━━━━━ Supplied information

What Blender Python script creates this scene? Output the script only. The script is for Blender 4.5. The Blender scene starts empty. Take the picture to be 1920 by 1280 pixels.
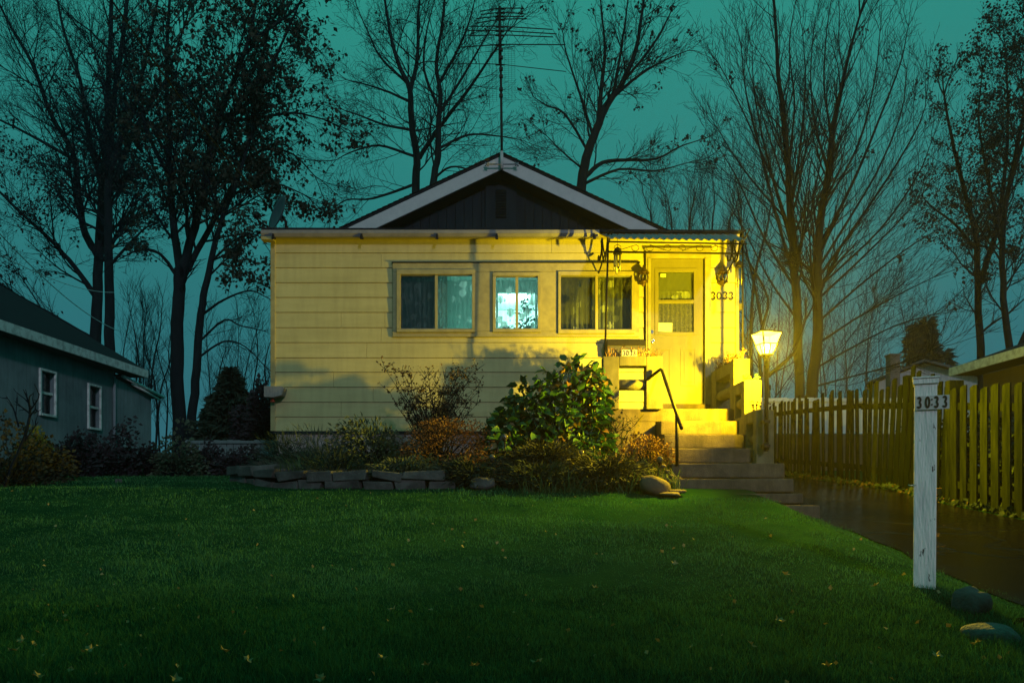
import bpy, bmesh, math, random
import numpy as np
from math import sin, cos, pi, radians, sqrt, atan2
rnd = random.Random(3033)
NR = np.random.default_rng(3033)
S = bpy.context.scene
COL = S.collection

# ------------------------------------------------------------------ camera, sky, lights, exposure
F = 1500.0                      # focal length in photo pixels (1920 wide); eye level is photo row 930
cam = bpy.data.objects.new('camera', bpy.data.cameras.new('camera'))
COL.objects.link(cam)
cam.data.sensor_width = 36.0
cam.data.lens = 36.0 * F / 1920.0
cam.data.shift_y = (930 - 640) / 1920.0
cam.data.clip_start = 0.05
cam.data.clip_end = 2000
cam.location = (0, 0, 0)
cam.rotation_euler = (radians(90), 0, 0)
S.camera = cam

W = bpy.data.worlds.new('World'); S.world = W; W.use_nodes = True
wn, wl = W.node_tree.nodes, W.node_tree.links
wn.clear()
w_out = wn.new('ShaderNodeOutputWorld'); w_bg = wn.new('ShaderNodeBackground')
w_tc = wn.new('ShaderNodeTexCoord'); w_sep = wn.new('ShaderNodeSeparateXYZ'); w_ramp = wn.new('ShaderNodeValToRGB')
w_noise = wn.new('ShaderNodeTexNoise'); w_noise.inputs['Scale'].default_value = 1.6; w_noise.inputs['Detail'].default_value = 3
w_mul = wn.new('ShaderNodeMath'); w_mul.operation = 'MULTIPLY_ADD'; w_mul.inputs[1].default_value = 0.14
wl.new(w_tc.outputs['Generated'], w_sep.inputs[0]); wl.new(w_tc.outputs['Generated'], w_noise.inputs['Vector'])
wl.new(w_noise.outputs['Fac'], w_mul.inputs[0]); wl.new(w_sep.outputs['Z'], w_mul.inputs[2])
wl.new(w_mul.outputs[0], w_ramp.inputs[0])
cr = w_ramp.color_ramp
cr.elements[0].position = 0.05; cr.elements[0].color = (0.028, 0.098, 0.140, 1)
cr.elements[1].position = 0.62; cr.elements[1].color = (0.021, 0.235, 0.193, 1)
e = cr.elements.new(0.26); e.color = (0.022, 0.138, 0.155, 1)
e = cr.elements.new(0.44); e.color = (0.020, 0.182, 0.172, 1)
wl.new(w_ramp.outputs[0], w_bg.inputs[0]); w_bg.inputs[1].default_value = 1.15
wl.new(w_bg.outputs[0], w_out.inputs[0])

SUN_E, SUN_DIR = 0.66, (-0.30, 0.87, -0.36)       # dim street-side light from behind the right shoulder
sun = bpy.data.objects.new('sun', bpy.data.lights.new('sun', 'SUN')); COL.objects.link(sun)
sun.data.energy = SUN_E; sun.data.angle = radians(3.0); sun.data.color = (0.93, 0.80, 0.96)
from mathutils import Vector, Matrix
sun.rotation_euler = Vector(SUN_DIR).to_track_quat('-Z', 'Y').to_euler()

S.view_settings.view_transform = 'Standard'; S.view_settings.look = 'None'
S.view_settings.exposure = 0.0; S.view_settings.gamma = 1.0
S.view_settings.use_curve_mapping = False
S.cycles.max_bounces = 8; S.cycles.transparent_max_bounces = 16
S.cycles.sample_clamp_indirect = 4.0
BLOCKER_TOP = 2.35  # top of the unseen blocker added to shade the near lawn
LAMP_POWER = 3000.0
LAMP_COL = (1.0, 0.655, 0.006)

# ------------------------------------------------------------------ helpers
def at(px, py, Y): return ((px - 960) * Y / F, Y, (930 - py) * Y / F)

def mat(name, col, rough=0.7, col2=None, nscale=8.0, bump=0.0, bscale=None, metal=0.0, spec=0.5, stretch=None,
        detail=6.0, lo=0.35, hi=0.65, island=0.0, coat=0.0, trans=0.0, streak=0.0):
    m = bpy.data.materials.new(name); m.use_nodes = True
    n, l = m.node_tree.nodes, m.node_tree.links
    b = n['Principled BSDF']
    b.inputs['Base Color'].default_value = (*col, 1); b.inputs['Roughness'].default_value = rough
    b.inputs['Metallic'].default_value = metal; b.inputs['Specular IOR Level'].default_value = spec
    b.inputs['Coat Weight'].default_value = coat
    tc = n.new('ShaderNodeTexCoord'); mp = n.new('ShaderNodeMapping'); l.new(tc.outputs['Object'], mp.inputs['Vector'])
    if stretch: mp.inputs['Scale'].default_value = stretch
    last = None
    if col2:
        t = n.new('ShaderNodeTexNoise'); t.inputs['Scale'].default_value = nscale; t.inputs['Detail'].default_value = detail
        t.inputs['Roughness'].default_value = 0.62
        l.new(mp.outputs['Vector'], t.inputs['Vector'])
        r = n.new('ShaderNodeMapRange'); r.inputs['From Min'].default_value = lo; r.inputs['From Max'].default_value = hi
        l.new(t.outputs['Fac'], r.inputs['Value'])
        x = n.new('ShaderNodeMix'); x.data_type = 'RGBA'; x.inputs['A'].default_value = (*col, 1); x.inputs['B'].default_value = (*col2, 1)
        l.new(r.outputs['Result'], x.inputs['Factor']); last = x.outputs['Result']
        if island > 0:
            g = n.new('ShaderNodeNewGeometry')
            ad = n.new('ShaderNodeMath'); ad.operation = 'MULTIPLY_ADD'; ad.inputs[1].default_value = island
            l.new(g.outputs['Random Per Island'], ad.inputs[0]); 
            sc = n.new('ShaderNodeMath'); sc.operation = 'MULTIPLY'; sc.inputs[1].default_value = 1 - island
            l.new(r.outputs['Result'], sc.inputs[0]); l.new(sc.outputs[0], ad.inputs[2]); l.new(ad.outputs[0], x.inputs['Factor'])
        if streak:      # dirt runs and rubbed patches
            m2 = n.new('ShaderNodeMapping'); m2.inputs['Scale'].default_value = (5, 5, .5); l.new(tc.outputs['Object'], m2.inputs['Vector'])
            s1 = n.new('ShaderNodeTexNoise'); s1.inputs['Scale'].default_value = 2.0; s1.inputs['Detail'].default_value = 7; s1.inputs['Roughness'].default_value = .7; l.new(m2.outputs['Vector'], s1.inputs['Vector'])
            sr = n.new('ShaderNodeMapRange'); sr.inputs['From Min'].default_value = .42; sr.inputs['From Max'].default_value = .72; sr.inputs['To Min'].default_value = 1.0; sr.inputs['To Max'].default_value = 1.0 - streak; l.new(s1.outputs['Fac'], sr.inputs['Value'])
            sm_ = n.new('ShaderNodeMix'); sm_.data_type = 'RGBA'; sm_.blend_type = 'MULTIPLY'; sm_.inputs['Factor'].default_value = 1.0; l.new(last, sm_.inputs['A']); l.new(sr.outputs['Result'], sm_.inputs['B']); last = sm_.outputs['Result']
        l.new(last, b.inputs['Base Color'])
    if bump:
        t2 = n.new('ShaderNodeTexNoise'); t2.inputs['Scale'].default_value = bscale or nscale * 4; t2.inputs['Detail'].default_value = 8
        l.new(mp.outputs['Vector'], t2.inputs['Vector'])
        bp = n.new('ShaderNodeBump'); bp.inputs['Strength'].default_value = bump; bp.inputs['Distance'].default_value = 0.02
        l.new(t2.outputs['Fac'], bp.inputs['Height']); l.new(bp.outputs['Normal'], b.inputs['Normal'])
    if trans > 0:
        tr = n.new('ShaderNodeBsdfTranslucent'); mx = n.new('ShaderNodeMixShader'); mx.inputs[0].default_value = trans
        if last: l.new(last, tr.inputs['Color'])
        else: tr.inputs['Color'].default_value = (*col, 1)
        l.new(b.outputs[0], mx.inputs[1]); l.new(tr.outputs[0], mx.inputs[2])
        l.new(mx.outputs[0], n['Material Output'].inputs['Surface'])
    return m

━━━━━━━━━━

• Goal:
Pictures excluded, repeat exactly the lines from the top of the material through the line with "COL = S.collection", including both of those lines.

• Task result:
What Blender Python script creates this scene? Output the script only. The script is for Blender 4.5. The Blender scene starts empty. Take the picture to be 1920 by 1280 pixels.
import bpy, bmesh, math, random
import numpy as np
from math import sin, cos, pi, radians, sqrt, atan2
rnd = random.Random(3033)
NR = np.random.default_rng(3033)
S = bpy.context.scene
COL = S.collection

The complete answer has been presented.